The date change is altering the way Academy members will be seeing movies. It’s all starting much earlier, this recent post by Jeff Wells at Hollywood-Elsewhere illustrates — although Paramount also held a similar screening for Not Fade Away. This is a great way to get Academy members to see your movie early, and specifically movies that are better seen with a crowd, what with the date change and all:
There was an Academy-members-only screening Thursday night at the Laurel Canyon home of sound editors Michael and Nancy Ross (who also hosted that Not Fade Awayscreening & after-party that I attended a few weeks back), and I’m told that someone called it Capra-esque. Maybe, yeah…but Capra Redefined for the 21st Century and a Culture of Edge and Anxiety. I hate Capra myself. I think people who fall for It’s A Wonderful Life are easy lays and overly susceptible. But if you want a fairly good explanation how and why SLP comes together, read Brian Ondorf’s 10.24 review on Bluray.com.
Favorite Ondorf line: “When Russell calls on cliche to dig out an ending, he does so with extraordinary skill and euphoric cinematic energy.”
Before the showing Russell told the crowd how Matthew Quick’s book first came to him from Anthony Minghella and Sydney Pollack, who of course are both gone now. But still with us through this film.
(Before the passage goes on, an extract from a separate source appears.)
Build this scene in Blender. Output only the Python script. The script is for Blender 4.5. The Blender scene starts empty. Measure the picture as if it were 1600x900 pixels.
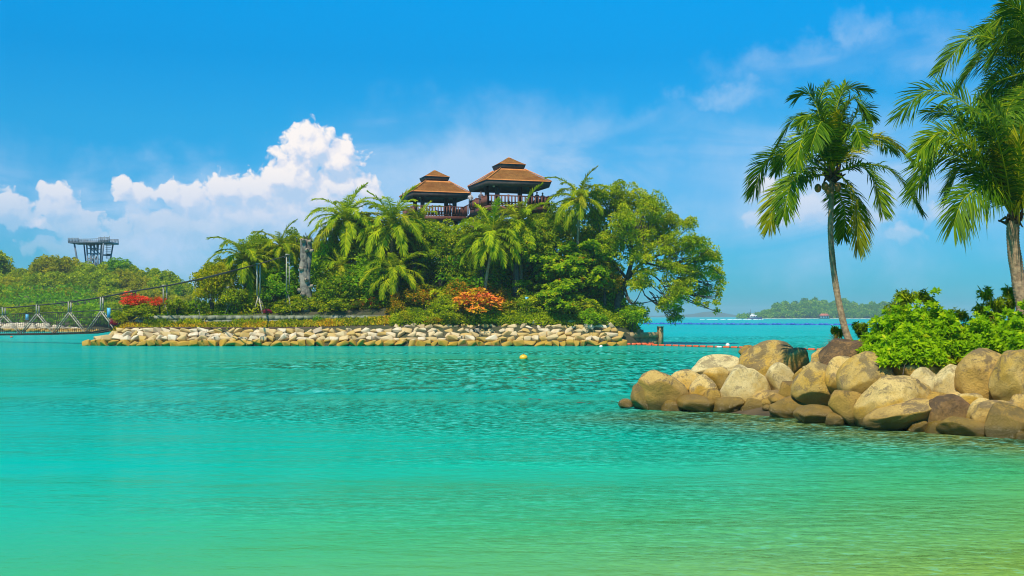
import bpy, bmesh, math, random
import numpy as np
from mathutils import Vector, Matrix

SC = bpy.context.scene
COL = SC.collection
F, HZ, CAMH = 1800.0, 494.0, 3.0      # focal length in photo pixels, horizon row, eye height (m)

# ------------------------------------------------------------------ camera
cam = bpy.data.cameras.new('camera')
camo = bpy.data.objects.new('camera', cam)
COL.objects.link(camo)
camo.location = (0, 0, CAMH)
camo.rotation_euler = (math.radians(90), 0, 0)
cam.sensor_width = 36.0
cam.lens = 36.0 * F / 1600.0
cam.shift_y = (HZ - 450.0) / 1600.0
cam.clip_start = 0.1
cam.clip_end = 60000
SC.camera = camo
SC.view_settings.view_transform = 'Standard'
SC.view_settings.look = 'None'
SC.view_settings.exposure = 0.17
SC.view_settings.gamma = 1.0
SC.render.engine = 'CYCLES'
SC.cycles.max_bounces = 6
SC.cycles.diffuse_bounces = 3
SC.cycles.transmission_bounces = 4
SC.cycles.volume_bounces = 0
SC.cycles.use_denoising = True
SC.cycles.filter_width = 1.05
SC.cycles.caustics_reflective = False
SC.cycles.sample_clamp_indirect = 4.0
SC.cycles.sample_clamp_direct = 12.0

# ------------------------------------------------------------------ sun
SUN_EL, SUN_AZ = math.radians(55), math.radians(207)   # azimuth clockwise from +Y: behind the camera, a little left
sd = Vector((math.sin(SUN_AZ) * math.cos(SUN_EL), math.cos(SUN_AZ) * math.cos(SUN_EL), math.sin(SUN_EL)))
sun = bpy.data.lights.new('sun', 'SUN')
sun.energy = 5.0
sun.angle = math.radians(0.5)
sun.color = (1.0, 0.91, 0.74)
suno = bpy.data.objects.new('sun', sun)
COL.objects.link(suno)
suno.rotation_euler = sd.to_track_quat('Z', 'Y').to_euler()
suno.location = (0, -20, 60)

# ------------------------------------------------------------------ node helpers
def nd(nt, typ, ins=None, **props):
    n = nt.nodes.new(typ)
    for k, v in props.items():
        setattr(n, k, v)
    for k, v in (ins or {}).items():
        s = n.inputs[k]
        if isinstance(v, bpy.types.NodeSocket):
            nt.links.new(v, s)
        else:
            s.default_value = v
    return n

def M(nt, op, a, b=0.0, c=0.0, clamp=False):
    n = nt.nodes.new('ShaderNodeMath'); n.operation = op; n.use_clamp = clamp
    for i, v in enumerate((a, b, c)):
        if isinstance(v, bpy.types.NodeSocket): nt.links.new(v, n.inputs[i])
        else: n.inputs[i].default_value = v
    return n.outputs[0]

def mapr(nt, v, a, b, c=0.0, d=1.0, smooth=True):
    n = nt.nodes.new('ShaderNodeMapRange')
    n.interpolation_type = 'SMOOTHSTEP' if smooth else 'LINEAR'
    nt.links.new(v, n.inputs[0])
    for i, x in enumerate((a, b, c, d)): n.inputs[i + 1].default_value = x
    return n.outputs[0]

def mix(nt, f, a, b, blend='MIX'):
    n = nt.nodes.new('ShaderNodeMix'); n.data_type = 'RGBA'; n.blend_type = blend
    for s, v in ((n.inputs[0], f), (n.inputs[6], a), (n.inputs[7], b)):
        if isinstance(v, bpy.types.NodeSocket): nt.links.new(v, s)
        else: s.default_value = (*v, 1) if isinstance(v, tuple) and len(v) == 3 else v
    return n.outputs[2]

def ramp(nt, f, stops):
    n = nt.nodes.new('ShaderNodeValToRGB')
    nt.links.new(f, n.inputs[0])
    cr = n.color_ramp
    while len(cr.elements) < len(stops): cr.elements.new(0.5)
    for e, (p, c) in zip(cr.elements, stops):
        e.position = p; e.color = (*c, 1)
    return n.outputs[0]

def lin(r, g, b):
    f = lambda c: (c / 255 / 12.92) if c / 255 <= 0.04045 else ((c / 255 + 0.055) / 1.055) ** 2.4
    return (f(r), f(g), f(b))

# ------------------------------------------------------------------ world: Nishita sky with clouds
W = bpy.data.worlds.new('World'); SC.world = W; W.use_nodes = True
nt = W.node_tree; nt.nodes.clear()
SKY_STR = 0.1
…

A veteran director friend who attended the Ross screening texted as follows this morning: “Silver Linings Playbook was terrific…has to be the front-runner [now]. Jennifer Lawrence must be favorite for Best Actress Oscar…she hits it out of the park…movie comes doubly alive when she’s on-screen. Bradley for a Best Actor nomination but no win. De Niro probably. Lawrence dead certain. Stand-room-only with Academy voters fighting each other for seats. Cheers at the end.”
The Ross screening was co-hosted by Colleen Camp, Nancy Meyers and Lisa Tomei, I’m told. and was presided over by Oscar strategist Lisa Taback.